**STATED PROBLEM:** Starting with the first line of the data below, copy each line up to and including the one containing "build_mud()". Pictures stay out.

**GIVEN DATA:**
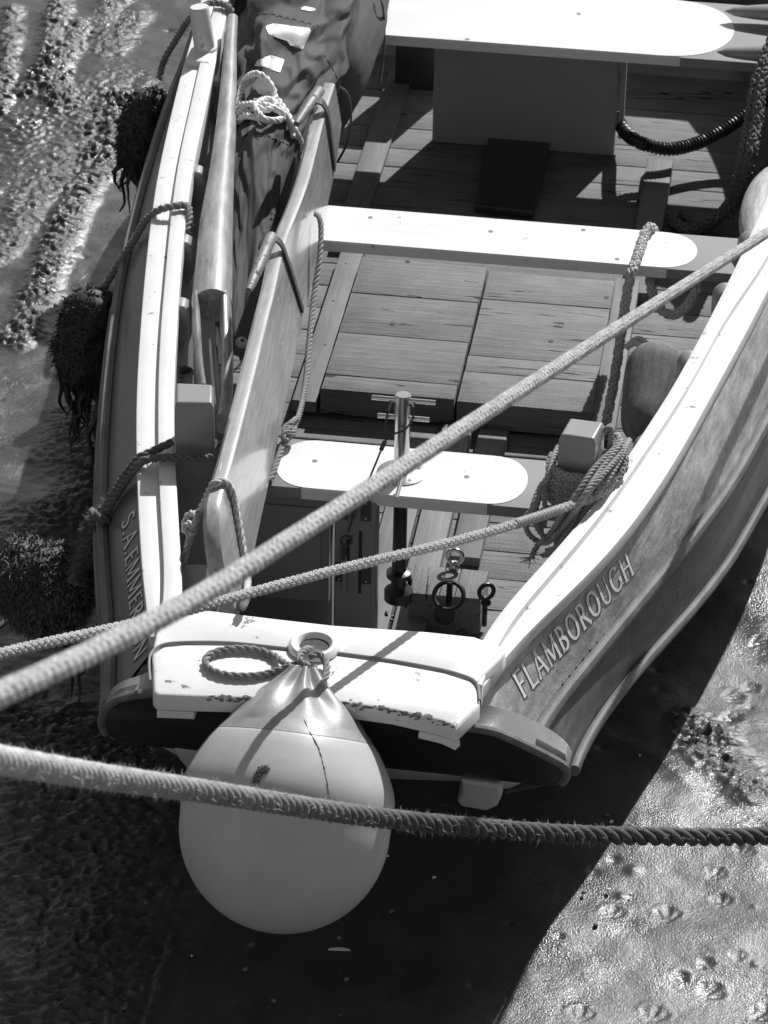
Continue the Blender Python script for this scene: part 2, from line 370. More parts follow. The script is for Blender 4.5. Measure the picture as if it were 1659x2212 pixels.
    far = np.clip(1-(np.maximum(np.abs(gx), np.abs(gy-2.5))-6)/3, 0, 1); z = ZM+z*far
    mb = MB(); mb.grid(np.stack([gx, gy, z], -1)); o = mb.build('mud', MUD, smooth=180, kind='structure', label='wet grey tidal mud with ruts and bird prints')
    at = o.data.attributes.new('rough','FLOAT','POINT'); at.data.foreach_set('value', (rough*far).reshape(-1).astype(np.float32))
build_mud()

# ------------------------------------------------------------ the boat
boat = thing('wooden_boat', (0,-1.0,ZM), 'open wooden boat with white gunwales, FLAMBOROUGH painted on its side, aground on mud', 'boat')
def part(mb, name, m, parent=None, **k): return mb.build(name, m, parent or boat, **k)
def curve(px, z, ext=()):
    q = [tuple(P(u, v, z)[:2]) for u, v in px]+list(ext); q = A(sorted(q, key=lambda c: c[1])); return q
def at(c, y): return np.interp(y, c[:,1], c[:,0])
BOW = 7.5; ZRL = -.31
def sm(f, ys):                                             # light smoothing of a traced line
    v = np.array([f(y) for y in ys]); k = np.hanning(19); k /= k.sum(); p = np.pad(v, 9, 'reflect', reflect_type='odd'); return np.convolve(p, k, 'valid')
extL = [(-1.52,4.8),(-1.42,5.6),(-.95,6.7),(-.05,BOW)]
extR = [(1.42,2.8),(1.52,3.8),(1.54,4.8),(1.46,5.6),(.98,6.7),(.03,BOW)]
def shift(e, d): return [(x-math.copysign(d, x), y) for x, y in e]
LO = curve([(432,0),(419,72),(396,133),(364,266),(338,382),(326,464),(311,598),(306,663),(301,725),(293,853),(293,981),(296,1045),(299,1125),(304,1218),(313,1312),(324,1373)], 0, extL)
LG = curve([(432,144),(414,230),(387,346),(374,432),(364,526),(355,630),(346,725),(341,853),(341,965),(344,1097),(349,1139),(353,1193),(356,1283),(361,1330)], 0, shift(extL,.08))
LI = curve([(495,11),(484,58),(463,148),(439,266),(418,346),(407,443),(396,511),(387,626),(382,725),(376,821),(375,981),(381,1007),(385,1109),(389,1193),(400,1301),(402,1330)], .028, shift(extL,.15))
RI = curve([(1659,417),(1614,523),(1557,641),(1480,787),(1432,875),(1394,923),(1351,990),(1315,1054),(1235,1146),(1163,1230),(1095,1302),(1025,1374)], .028, shift(extR,.15)[1:])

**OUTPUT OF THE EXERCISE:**
Continue the Blender Python script for this scene: part 2, from line 370. More parts follow. The script is for Blender 4.5. Measure the picture as if it were 1659x2212 pixels.
    far = np.clip(1-(np.maximum(np.abs(gx), np.abs(gy-2.5))-6)/3, 0, 1); z = ZM+z*far
    mb = MB(); mb.grid(np.stack([gx, gy, z], -1)); o = mb.build('mud', MUD, smooth=180, kind='structure', label='wet grey tidal mud with ruts and bird prints')
    at = o.data.attributes.new('rough','FLOAT','POINT'); at.data.foreach_set('value', (rough*far).reshape(-1).astype(np.float32))
build_mud()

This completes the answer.